IBSA offers member countries an audible voice on the global governance high table, and democracy is an undervalued and underutilized trump card that they each possess.
Finally, for each of the IBSA members, the next few decades need to be centred on inclusive growth. Each is an emerging "middle power," and each needs to harness growth to craft sustainable trajectories, unleashing drivers of socio-economic progress including productivity, innovation and social welfare.
IBSA offers its members a moment for cooperating on this incumbent need. IBSA must focus on itself even as it reaches out.

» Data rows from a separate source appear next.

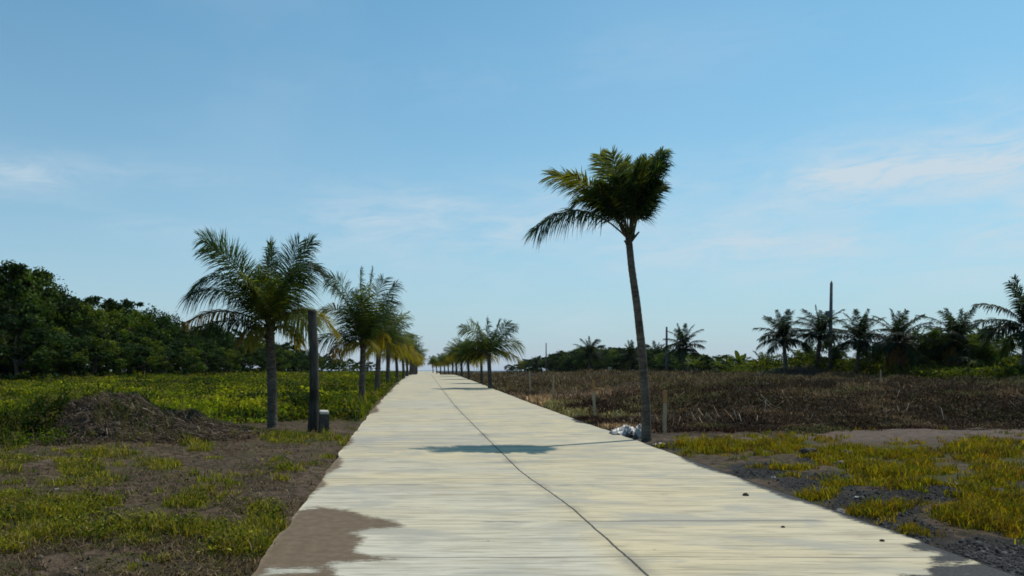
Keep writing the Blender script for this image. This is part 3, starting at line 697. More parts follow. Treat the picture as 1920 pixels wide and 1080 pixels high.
# ------------------------------------------------------------------ palms
GREEN = (.040, .064, .014); DEEP = (.021, .038, .013); YELL = (.23, .175, .018); LIME = (.105, .125, .018); BACKLIT = (.15, .17, .06); SUNNY = (.17, .17, .018); DRYC = (.15, .085, .03); TEAL = (.045, .075, .045)  # the palest lime has the top fronds' backlight put into its colour
def frond(parent, b0, ctrl, tip, leaf=.55, n=44, twist=.6, droop=.55, wind=(0, 0, 0), c0=GREEN, c1=GREEN, rs=None, wid=.030, side=None, t0=.14):
    rs = rs or np.random.default_rng(1)
    b0, ctrl, tip = (np.asarray(v, float) for v in (b0, ctrl, tip))
    bz = lambda t: ((1 - t) ** 2)[:, None] * b0 + (2 * t * (1 - t))[:, None] * ctrl + (t ** 2)[:, None] * tip
    mb = MB()
    tt = np.linspace(0, 1, 12); ln = np.linalg.norm(np.diff(bz(tt), axis=0), axis=1).sum()
    tube(mb, bz(tt), np.linspace(.020, .004, 12) * (ln / 2.2) ** .5, 5, np.array([.11, .10, .035]), False)
    t = np.linspace(t0, .995, n); t = np.repeat(t, 2); sg = np.tile([1, -1], n)
    t = np.clip(t + rs.normal(0, .006, len(t)), .1, 1)
    p = bz(t)
    T = nrm(2 * (1 - t)[:, None] * (ctrl - b0) + 2 * t[:, None] * (tip - ctrl))
    if side is None:
        h = tip - b0; s0 = np.array([-h[1], h[0], 0.]); 
        if np.linalg.norm(s0) < .05: s0 = np.array([1., 0, 0])
    else: s0 = np.asarray(side, float)
    s0 = nrm(s0)
    S = nrm(s0 - (T @ s0)[:, None] * T); Nn = np.cross(T, S)
    fl = np.where(Nn[:, 2] < 0, -1., 1.); 
    a = twist * (.35 + .65 * t)
    S2 = np.cos(a)[:, None] * S + np.sin(a)[:, None] * Nn; N2 = np.cross(T, S2); N2 = N2 * np.where(N2[:, 2] < -.2, -1, 1)[:, None]
    prof = np.interp(t, [.1, .2, .35, .6, .85, 1.0], [.45, .85, 1.1, 1.1, .85, .55])
    l = leaf * prof * rs.uniform(.82, 1.12, len(t))
    al = np.interp(t, [.1, .5, 1], [.30, .50, 1.05]) + rs.normal(0, .10, len(t))
    d = nrm(S2 * (sg * np.cos(al))[:, None] + T * np.sin(al)[:, None] + N2 * (.16 + rs.normal(0, .12, len(t)))[:, None])
    dn = np.array([0, 0, -1.]) * (droop * rs.uniform(.6, 1.4, len(t)))[:, None] + np.asarray(wind)[None] * rs.uniform(.6, 1.3, len(t))[:, None]
    ss = np.array([0, .34, .7, 1.0]); ww = np.array([.55, 1.0, .75, 0.])
    pts = p[:, None] + d[:, None] * (l[:, None] * ss)[..., None] + dn[:, None] * (l[:, None] * ss ** 2)[..., None]
    W = nrm(T - (T * d).sum(1)[:, None] * d + rs.normal(0, .25, T.shape))
    w = wid * rs.uniform(.8, 1.2, len(t))
    A = pts[:, :3] - W[:, None] * (w[:, None] * ww[:3] * .5)[..., None]; B = pts[:, :3] + W[:, None] * (w[:, None] * ww[:3] * .5)[..., None]
    V = np.concatenate([A, B, pts[:, 3:]], 1)
    m = len(t); k = np.arange(m)[:, None] * 7
    q = np.concatenate([k + np.array([[0, 3, 4, 1]]), k + np.array([[1, 4, 5, 2]])]); tr = k + np.array([[2, 5, 6]])
    c = np.asarray(c0)[None] * (1 - t)[:, None] + np.asarray(c1)[None] * t[:, None]
    c = c * rs.uniform(.75, 1.3, (m, 1))
    mb.add(V.reshape(-1, 3), [q, tr], np.repeat(c, 7, 0))
    return mb.build('frond', M['palm'], parent)
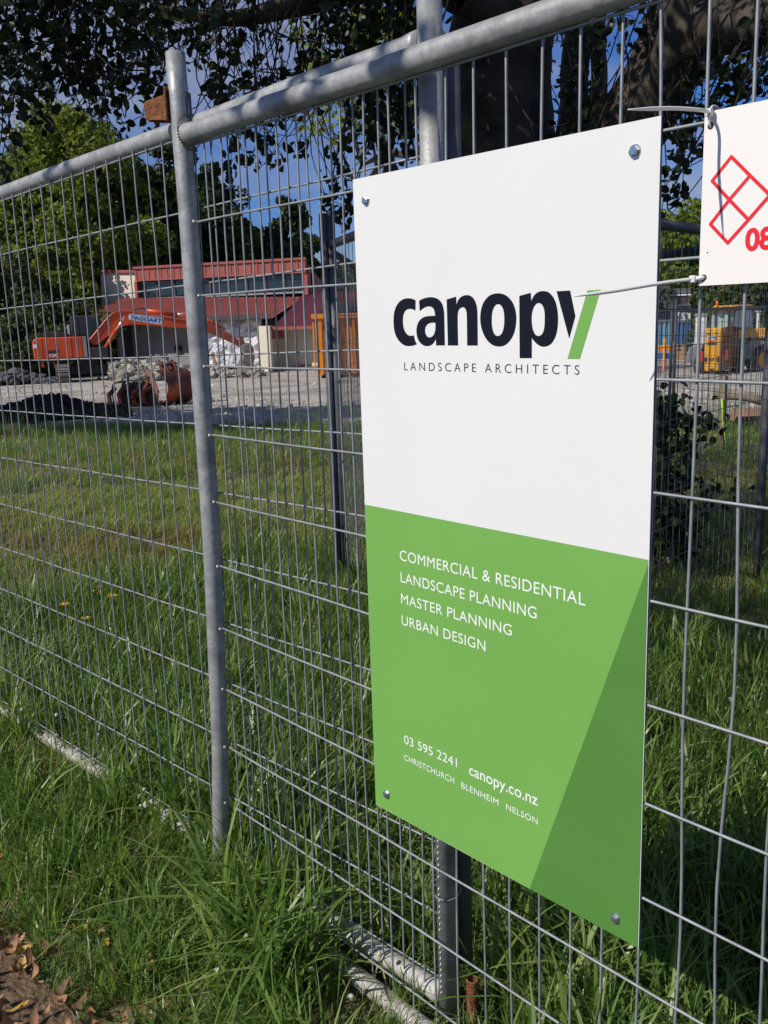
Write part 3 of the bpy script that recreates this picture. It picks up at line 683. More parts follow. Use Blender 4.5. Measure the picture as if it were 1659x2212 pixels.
heap('rubble_heap', [gp(u, 36.5) for u in (238, 300, 360, 430, 560)], 700, 'pale heap of broken concrete piled in front of the half demolished building', 'rubble', RUB, .10, .28,
     lambda s: float(np.interp(s, [0, .15, .3, .55, .75, 1], [.62, .8, .72, .55, .28, .08])), big=26)
heap('rubble_heap', [gp(u, 39) for u in (-40, 20, 80, 130)], 260, 'low grey rubble heap behind the digger counterweight at the left edge', 'rubble', mat('shade_toned_rubble', (.06, .062, .065), .95, 0, (.10, .10, .10), 2, .5, 8), .12, .3,  # colour lowered to stand for the shadow lying on this heap
     lambda s: .5 * math.sin(math.pi * min(1, s + .2)), big=6)
EARTH = mat('shade_toned_earth', (.022, .019, .016), .98, 0, (.042, .036, .03), 4, .8, 14, spec=.1)  # near-black because the tree shade on the mound is in its colour
heap('earth_mound', [gp(u, 19.6) for u in (-60, 20, 60, 100, 140, 190, 262)], 1500, 'low dark mound of dug earth at the near edge of the gravel, left', 'earth', EARTH, .05, .14,
     lambda s: float(np.interp(s, [0, .2, .35, .5, .7, 1], [.2, .30, .42, .45, .30, .02])), big=0, flat=.8)

# ------------------------------------------------------------------ digger (excavator)
ORANGE = mat('orange_paint', (.70, .085, .012), .42, 0, (.62, .07, .010), 2, .02, 40, col3=(.50, .06, .015), scale3=1.2)
BLACKP = mat('black_paint', (.02, .02, .023), .55, 0, (.045, .042, .04), 4)
STEELT = mat('worn_track_steel', (.16, .135, .11), .7, .3, (.26, .23, .19), 6)
GREYPT = mat('grey_paint', (.30, .30, .31), .5, 0, (.22, .22, .23), 4)
GLASS = mat('dark_glass', (.02, .03, .035), .08, 0, spec=.7)
DECALW = mat('white_decal', (.8, .8, .8), .5); DECALB = mat('blue_decal', (.015, .13, .50), .5); DECALD = mat('dark_decal', (.02, .02, .03), .5)
CHR = mat('chrome_rod', (.75, .76, .78), .25, .7)
ex_az = -65.4; ex_r = 39.3; ex, ey = pol(ex_az, ex_r)
Zx = lambda X: (X - 580) * .00427 - .14
Zz = lambda Y: (735 - Y) * .00449
dg = thing('digger', (ex, ey, gz(ex, ey)), -math.radians(ex_az), label='orange tracked digger with its arm stretched over the rubble heap', category='excavator')
def part(name, b, mt, par=None, bv=0, smooth=False):
    o = link(name, b.mesh(name, smooth), mt, par or dg)
    if bv: bevel(o, bv)
    return o
# tracks, seen from their ends
for x0, x1 in ((Zx(287), Zx(400)), (Zx(742), Zx(862))):
    b = MB(); pts2 = []; n = 40; Lh, Rr_ = 1.25, .34
    for i in range(n):
        t = i / n; per = 4 * Lh + 2 * math.pi * Rr_; s = t * per
        if s < 2 * Lh: y, z, ny, nz_ = -Lh + s, 2 * Rr_, 0, 1
        elif s < 2 * Lh + math.pi * Rr_: a = (s - 2 * Lh) / Rr_; y, z, ny, nz_ = Lh + math.sin(a) * Rr_, Rr_ + math.cos(a) * Rr_, math.sin(a), math.cos(a)
        elif s < 4 * Lh + math.pi * Rr_: y, z, ny, nz_ = Lh - (s - 2 * Lh - math.pi * Rr_), 0, 0, -1
        else: a = (s - 4 * Lh - math.pi * Rr_) / Rr_; y, z, ny, nz_ = -Lh - math.sin(a) * Rr_, Rr_ - math.cos(a) * Rr_, -math.sin(a), -math.cos(a)
        pts2.append((y, z, ny, nz_))
    tr = part('track', MB().prism([(y, z) for y, z, _, _ in pts2], 0, .34, Matrix.Translation((x0 + .42, 0, 0)) @ Matrix.Rotation(math.pi / 2, 4, 'Z')), BLACKP)
    sm = None
    for (y, z, ny, nz_) in pts2[:]:
        if sm is None: sm = MB().box(x0, x1, -.075, .075, -.005, .035).box(x0, x1, -.012, .012, .03, .06).mesh('track_shoe'); sm.materials.append(STEELT)
        o = link('track_shoe', sm, None, tr, (0, y, z)); o.rotation_euler = (-math.atan2(ny, nz_), 0, 0)
part('undercarriage', MB().box(Zx(400), Zx(742), -.55, .55, .28, .62).box(Zx(480), Zx(660), -.5, .5, .6, .86), BLACKP)
cw = [(Zx(112), Zz(525)), (Zx(108), Zz(420)), (Zx(112), Zz(372)), (Zx(130), Zz(350)), (Zx(160), Zz(342)), (Zx(540), Zz(345)), (Zx(540), Zz(528)), (Zx(150), Zz(530))]
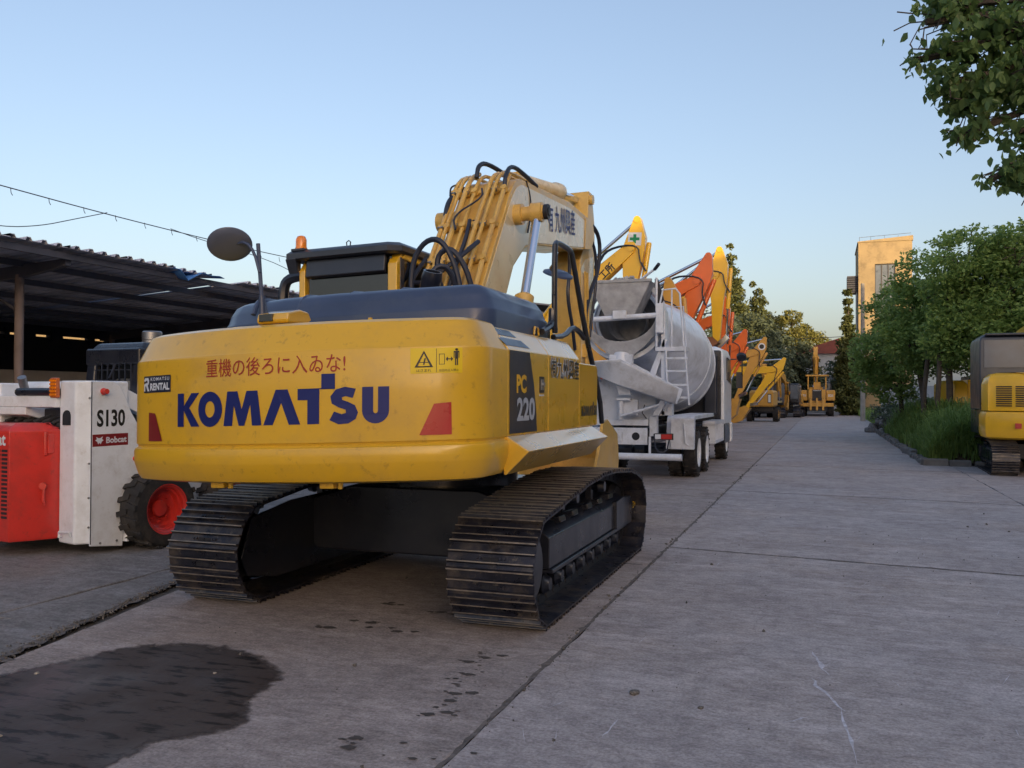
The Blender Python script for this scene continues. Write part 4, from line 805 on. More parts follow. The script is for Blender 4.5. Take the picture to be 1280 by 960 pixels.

A lot has already been discussed under the IBSA umbrella. Conversations on reform of Bretton Woods institutions, regional issues (particularly the Arab-Israeli imbroglio), sectoral cooperation ranging from tax administration to higher education, people-to-people linkages, free trade agreements, to name a few prominent areas, have taken place.
Additionally, we suggest that IBSA members must explore collaborating on three specific agenda items.
The first is that IBSA must reach out to other democracies, perhaps initially by according observer status to similarly placed countries. Replicating the format followed by the Shanghai Cooperation Organisation could be a viable alternative, and serve as a suitable whetting process for new members.
Second, IBSA must shed its reluctance to share its own deep reservoir of democratic experiences. Clearly, Atlantic countries cannot and do not offer the only appropriate models of development for democracies. In this post-Washington Consensus era, IBSA members possess a number of experiences which provide a template for the developing world. These must be mapped, shared and discussed.
The third concrete action item must be to move towards a new format for ocean governance. India-Brazil-South Africa Maritime, a naval exercise conducted between the three navies (an element of IBSA's regional cooperation), is an ideal point of departure.
IBSA members can also begin to address issues dealt under the United Nations Convention on Law of the Sea, to develop a robust international framework for governing the oceans and seas. A new framework articulated by the South would have a compelling weight.
The conceptual underpinnings and agenda discussed here can prove to be levers of IBSA's transformation. The decade old cooperative mechanism has endured, and now it is time for it to mature and deliver.